Die ersten Prototypen eines gestrickten Kondensators luden und entluden die Wissenschaftler bis zu dreitausend Mal. Dabei reduzierte sich die Kapazität um ein knappes Viertel. Dennoch zeigen diese Versuche, dass aus funktionellen Komposit-Garnen gestrickte Textilien prinzipiell als Stromspeicher geeignet sind. Die Verarbeitung mit einer handelsüblichen Strickmaschine belegte, dass sie mit weiteren Verbesserungen für eine Massenfertigung taugen. In weiteren Versuchen könnten Kapazitätswerte als auch Stabilität der stromspeichernden Garne gesteigert werden. Gelingt dieser Schritt, bieten sich für kleine Stromverbraucher wie etwa Sensoren oder Funkmodule eine elegante Alternative zu Knopfzellen oder Lithium-Ionen-Akkus.

Parallel zur Entwicklung strickbarer Stromspeicher loten zahlreiche Arbeitsgruppe das Potenzial von Stromgeneratoren, die in Kleidung integriert werden könnten, aus. Erst kürzlich gelang Huisheng Peng und Kollegen von der Fudan Universität in Shanghai die Fertigung einer verwebbaren Solarfaser, die Sonnenlicht mit einem Wirkungsgrad von knapp zwei Prozent in elektrischen Strom umwandeln konnten. Diese Solarfasern basierten vor allem auf lichtaktiven Polymeren, Titandioxid-Partikeln und mehrwandigen Nanoröhrchen aus Kohlenstoff. Weiter sind dagegen piezoelektrische Fasern, die über stetige Bewegungen elektrischen Strom erzeugen. Doch auch hier liegen die gewonnenen Stromstärken noch im unteren Milliwatt-Bereich.

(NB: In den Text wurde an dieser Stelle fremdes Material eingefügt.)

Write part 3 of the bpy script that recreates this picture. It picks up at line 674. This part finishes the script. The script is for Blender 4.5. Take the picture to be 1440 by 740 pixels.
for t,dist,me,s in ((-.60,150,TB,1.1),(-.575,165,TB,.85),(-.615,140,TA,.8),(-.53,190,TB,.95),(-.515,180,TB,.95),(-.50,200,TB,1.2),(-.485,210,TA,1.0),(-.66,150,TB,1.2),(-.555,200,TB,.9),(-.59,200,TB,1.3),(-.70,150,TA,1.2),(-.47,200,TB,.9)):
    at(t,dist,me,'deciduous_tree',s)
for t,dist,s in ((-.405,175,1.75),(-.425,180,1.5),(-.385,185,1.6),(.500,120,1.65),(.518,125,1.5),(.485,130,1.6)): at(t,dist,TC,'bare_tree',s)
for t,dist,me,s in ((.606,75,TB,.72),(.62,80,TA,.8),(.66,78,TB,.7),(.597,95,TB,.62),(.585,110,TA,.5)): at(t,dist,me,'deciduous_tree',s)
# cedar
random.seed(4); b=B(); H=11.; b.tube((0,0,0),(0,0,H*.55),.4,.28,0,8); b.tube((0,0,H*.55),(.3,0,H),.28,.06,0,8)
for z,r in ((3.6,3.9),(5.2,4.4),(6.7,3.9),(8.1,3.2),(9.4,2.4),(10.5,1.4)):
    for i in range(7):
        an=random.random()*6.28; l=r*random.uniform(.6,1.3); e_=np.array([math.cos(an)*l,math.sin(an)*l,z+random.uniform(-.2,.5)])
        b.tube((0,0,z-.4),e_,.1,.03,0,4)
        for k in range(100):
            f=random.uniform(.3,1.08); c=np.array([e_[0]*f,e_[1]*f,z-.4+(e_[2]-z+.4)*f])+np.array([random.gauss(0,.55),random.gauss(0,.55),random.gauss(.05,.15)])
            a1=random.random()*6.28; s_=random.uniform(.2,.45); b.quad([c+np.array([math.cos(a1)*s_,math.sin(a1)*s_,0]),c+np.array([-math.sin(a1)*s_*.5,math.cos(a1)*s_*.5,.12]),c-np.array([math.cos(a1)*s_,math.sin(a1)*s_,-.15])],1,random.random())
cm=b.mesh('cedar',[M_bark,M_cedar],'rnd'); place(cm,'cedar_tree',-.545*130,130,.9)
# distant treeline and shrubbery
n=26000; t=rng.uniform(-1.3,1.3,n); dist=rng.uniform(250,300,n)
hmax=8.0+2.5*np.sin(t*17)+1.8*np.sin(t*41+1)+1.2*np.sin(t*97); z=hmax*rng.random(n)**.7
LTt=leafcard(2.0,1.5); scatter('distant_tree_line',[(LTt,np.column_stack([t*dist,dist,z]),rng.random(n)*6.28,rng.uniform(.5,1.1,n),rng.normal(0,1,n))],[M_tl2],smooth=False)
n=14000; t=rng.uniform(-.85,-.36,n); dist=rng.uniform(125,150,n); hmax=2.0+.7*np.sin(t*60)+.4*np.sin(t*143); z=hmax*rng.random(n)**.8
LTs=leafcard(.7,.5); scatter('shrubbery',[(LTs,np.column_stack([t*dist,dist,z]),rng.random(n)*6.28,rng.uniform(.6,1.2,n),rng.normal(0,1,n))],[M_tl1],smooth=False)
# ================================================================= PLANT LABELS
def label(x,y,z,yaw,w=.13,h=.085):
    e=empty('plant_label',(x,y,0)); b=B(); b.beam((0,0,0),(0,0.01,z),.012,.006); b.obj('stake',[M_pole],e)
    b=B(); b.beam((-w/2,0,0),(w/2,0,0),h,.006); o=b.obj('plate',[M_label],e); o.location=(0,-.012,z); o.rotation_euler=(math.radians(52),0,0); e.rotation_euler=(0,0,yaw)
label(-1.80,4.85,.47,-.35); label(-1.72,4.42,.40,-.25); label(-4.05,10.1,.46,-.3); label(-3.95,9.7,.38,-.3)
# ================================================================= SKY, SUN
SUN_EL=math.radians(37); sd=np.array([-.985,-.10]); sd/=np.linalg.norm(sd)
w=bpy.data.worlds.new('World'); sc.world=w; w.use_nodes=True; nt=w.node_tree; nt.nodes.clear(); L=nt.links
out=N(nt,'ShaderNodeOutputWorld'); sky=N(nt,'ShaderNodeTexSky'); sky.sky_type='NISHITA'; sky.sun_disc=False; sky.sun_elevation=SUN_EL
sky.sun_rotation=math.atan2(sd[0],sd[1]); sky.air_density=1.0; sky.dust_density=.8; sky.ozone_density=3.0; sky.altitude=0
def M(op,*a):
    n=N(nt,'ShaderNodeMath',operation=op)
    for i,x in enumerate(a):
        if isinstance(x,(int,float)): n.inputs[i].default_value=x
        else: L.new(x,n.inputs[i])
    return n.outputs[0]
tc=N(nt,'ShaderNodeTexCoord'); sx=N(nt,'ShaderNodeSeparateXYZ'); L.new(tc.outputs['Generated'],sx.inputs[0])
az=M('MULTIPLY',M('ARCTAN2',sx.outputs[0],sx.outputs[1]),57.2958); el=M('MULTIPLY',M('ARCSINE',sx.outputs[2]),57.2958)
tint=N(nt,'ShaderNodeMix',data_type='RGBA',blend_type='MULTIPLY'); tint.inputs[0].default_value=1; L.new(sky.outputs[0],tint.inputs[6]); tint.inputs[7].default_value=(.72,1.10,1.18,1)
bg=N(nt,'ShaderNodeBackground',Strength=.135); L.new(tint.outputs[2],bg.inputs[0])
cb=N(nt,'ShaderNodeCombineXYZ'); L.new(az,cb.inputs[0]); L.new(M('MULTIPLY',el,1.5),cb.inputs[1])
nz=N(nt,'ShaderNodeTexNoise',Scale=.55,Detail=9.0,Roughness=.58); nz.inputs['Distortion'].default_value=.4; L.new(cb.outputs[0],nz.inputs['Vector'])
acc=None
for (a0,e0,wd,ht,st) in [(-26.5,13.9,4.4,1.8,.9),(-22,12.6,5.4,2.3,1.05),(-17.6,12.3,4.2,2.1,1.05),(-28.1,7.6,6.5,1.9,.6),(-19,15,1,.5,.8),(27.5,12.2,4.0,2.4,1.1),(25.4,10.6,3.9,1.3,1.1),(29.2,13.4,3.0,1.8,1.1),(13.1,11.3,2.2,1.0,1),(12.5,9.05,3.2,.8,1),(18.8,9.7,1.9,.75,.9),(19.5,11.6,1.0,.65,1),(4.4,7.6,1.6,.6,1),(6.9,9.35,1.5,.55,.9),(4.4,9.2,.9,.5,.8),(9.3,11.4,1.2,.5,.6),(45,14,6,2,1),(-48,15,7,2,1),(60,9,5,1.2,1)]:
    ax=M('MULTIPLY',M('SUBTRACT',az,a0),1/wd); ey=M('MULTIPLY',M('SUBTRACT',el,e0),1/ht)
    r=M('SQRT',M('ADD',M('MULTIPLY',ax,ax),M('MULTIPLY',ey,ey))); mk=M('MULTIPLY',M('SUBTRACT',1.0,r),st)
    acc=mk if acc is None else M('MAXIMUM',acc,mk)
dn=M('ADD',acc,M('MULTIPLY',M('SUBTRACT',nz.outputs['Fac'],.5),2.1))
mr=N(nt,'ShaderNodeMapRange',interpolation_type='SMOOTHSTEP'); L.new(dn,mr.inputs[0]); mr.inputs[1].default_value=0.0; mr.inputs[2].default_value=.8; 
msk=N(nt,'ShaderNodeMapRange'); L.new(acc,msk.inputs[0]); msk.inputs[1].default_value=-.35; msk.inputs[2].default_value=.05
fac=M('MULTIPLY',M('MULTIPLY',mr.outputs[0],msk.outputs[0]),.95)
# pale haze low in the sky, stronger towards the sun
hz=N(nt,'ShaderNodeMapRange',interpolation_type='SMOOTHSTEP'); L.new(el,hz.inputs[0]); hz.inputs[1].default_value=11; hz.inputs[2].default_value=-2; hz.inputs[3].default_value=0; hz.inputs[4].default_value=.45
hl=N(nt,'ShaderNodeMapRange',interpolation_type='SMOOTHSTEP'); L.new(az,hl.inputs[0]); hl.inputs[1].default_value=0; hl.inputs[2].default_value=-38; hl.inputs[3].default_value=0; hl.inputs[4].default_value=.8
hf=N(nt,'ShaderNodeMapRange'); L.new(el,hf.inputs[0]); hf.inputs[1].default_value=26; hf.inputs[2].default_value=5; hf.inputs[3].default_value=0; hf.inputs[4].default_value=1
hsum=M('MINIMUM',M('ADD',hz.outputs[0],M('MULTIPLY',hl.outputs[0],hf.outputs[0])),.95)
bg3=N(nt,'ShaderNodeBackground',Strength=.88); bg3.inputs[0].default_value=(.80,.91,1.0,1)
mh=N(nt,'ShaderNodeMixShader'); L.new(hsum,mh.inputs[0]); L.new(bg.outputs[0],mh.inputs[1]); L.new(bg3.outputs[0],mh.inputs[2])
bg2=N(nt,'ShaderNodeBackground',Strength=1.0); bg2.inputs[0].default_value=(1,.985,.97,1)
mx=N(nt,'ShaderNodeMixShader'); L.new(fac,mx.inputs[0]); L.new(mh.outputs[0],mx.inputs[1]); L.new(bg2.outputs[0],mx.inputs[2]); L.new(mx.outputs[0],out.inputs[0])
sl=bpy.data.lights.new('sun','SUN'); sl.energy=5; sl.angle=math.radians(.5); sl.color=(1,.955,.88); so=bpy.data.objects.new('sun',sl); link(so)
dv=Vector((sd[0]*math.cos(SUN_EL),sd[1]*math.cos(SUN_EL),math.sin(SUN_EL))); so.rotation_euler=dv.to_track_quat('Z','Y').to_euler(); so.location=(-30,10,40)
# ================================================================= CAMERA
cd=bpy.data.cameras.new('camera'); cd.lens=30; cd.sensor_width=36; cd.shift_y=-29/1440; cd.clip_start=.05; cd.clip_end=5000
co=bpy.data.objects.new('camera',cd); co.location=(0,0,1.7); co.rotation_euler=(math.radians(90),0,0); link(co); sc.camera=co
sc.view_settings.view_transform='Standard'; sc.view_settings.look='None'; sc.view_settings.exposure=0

Abb.: Der Blick in die Zukunft zeigt, wie Sensoren, Stromgeneratoren und Stromspeicher sich elegant in Kleidung integrieren lassen könnten. (Bild: K. Jost, Drexel U. / Wiley-VCH)

Multifunktionelle, elektronische Textilien mit autarker Stromversorgung liegen so noch in der Zukunft. Doch weist dieses Forschungsfeld eine große Dynamik auf, so dass Stromausbeuten von Minikraftwerken und Kapazitäten von Stromspeichern weiter gesteigert werden könnten. Mit ersten Anwendungen kann im militärischen Bereich gerechnet werden. So überrascht es nicht, dass die Entwicklung der gestrickten Stromspeicher von der US-amerikanischen Luftwaffe (U.S. Air Force Office of Scientific Research) gefördert wurde.